The software industry has a special edge, it's an industry where 70% of all projects fail, but nobody knows. And to patch that failure, we issue service packs, upgrade hardware, increase memory or reboot each 1/2 hour, and BINGO things look great.
My point is that software engineering doesn't require such great planning as say jet engine design. The reason is that you can just add millions of extra lines of code and wing it, turn the entire project into one big band-aid.
Look at that piece of software the FBI developed, 178 million dollars and they can't even demo the damn thing.
This methodology of "winging it" now and fix it later was used in Enron, Tyco, and WorldCom board meetings. And finally, on CIA intel with respect to wmd in Iraq.
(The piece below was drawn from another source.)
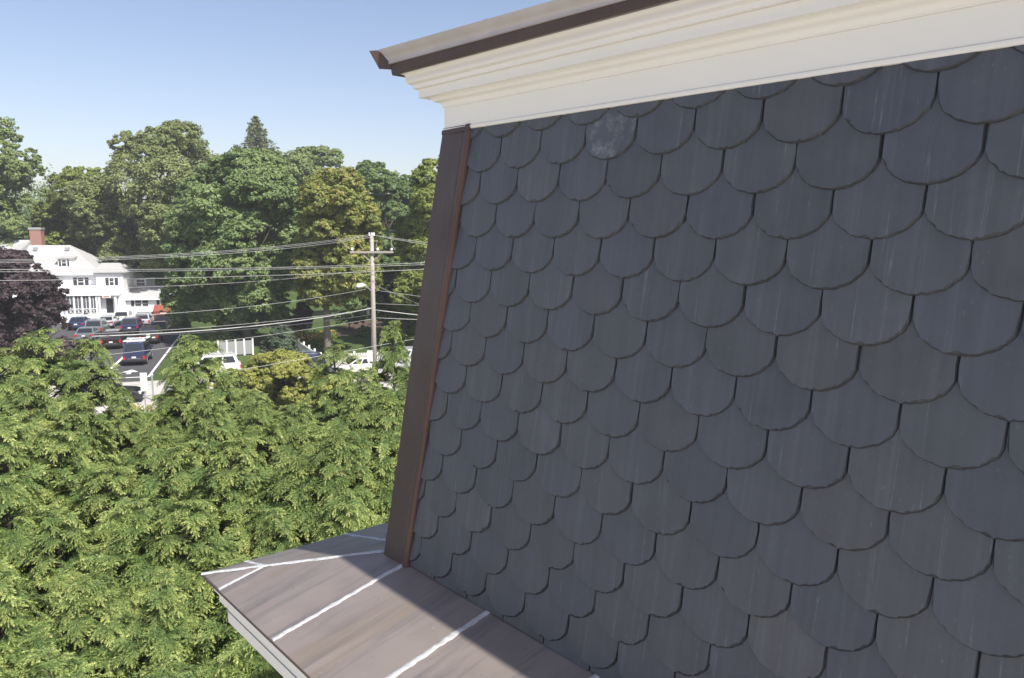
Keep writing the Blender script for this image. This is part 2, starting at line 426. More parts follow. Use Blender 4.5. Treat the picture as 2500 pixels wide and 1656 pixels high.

To that end, these baby boomers of today are treating "peak oil" exactly the same. They are listening, they are thinking, and the rich ones are adjusting their investments, but they all think some quick solution can be patched together "IF" peak oil turns out to be true.
Whether you work at Lucent or AT&T or Enron or joining a cabinet meeting at the Whitehouse, it's a circle jerk, everyone tells the group what they want to hear (group think), and they all "hope" for some leg room later to fix this cluster f..k. Delusionary fairy tales propagate all over our society where "planning" is against the law, it's evil, because only communist plan. In the new "just in time", "supply chain" system we will fix later what we refused to talk about today.
Somehow, I don't think "peak oil" will be as flexible and forgiving as the software world is. There will be no patch or service pack.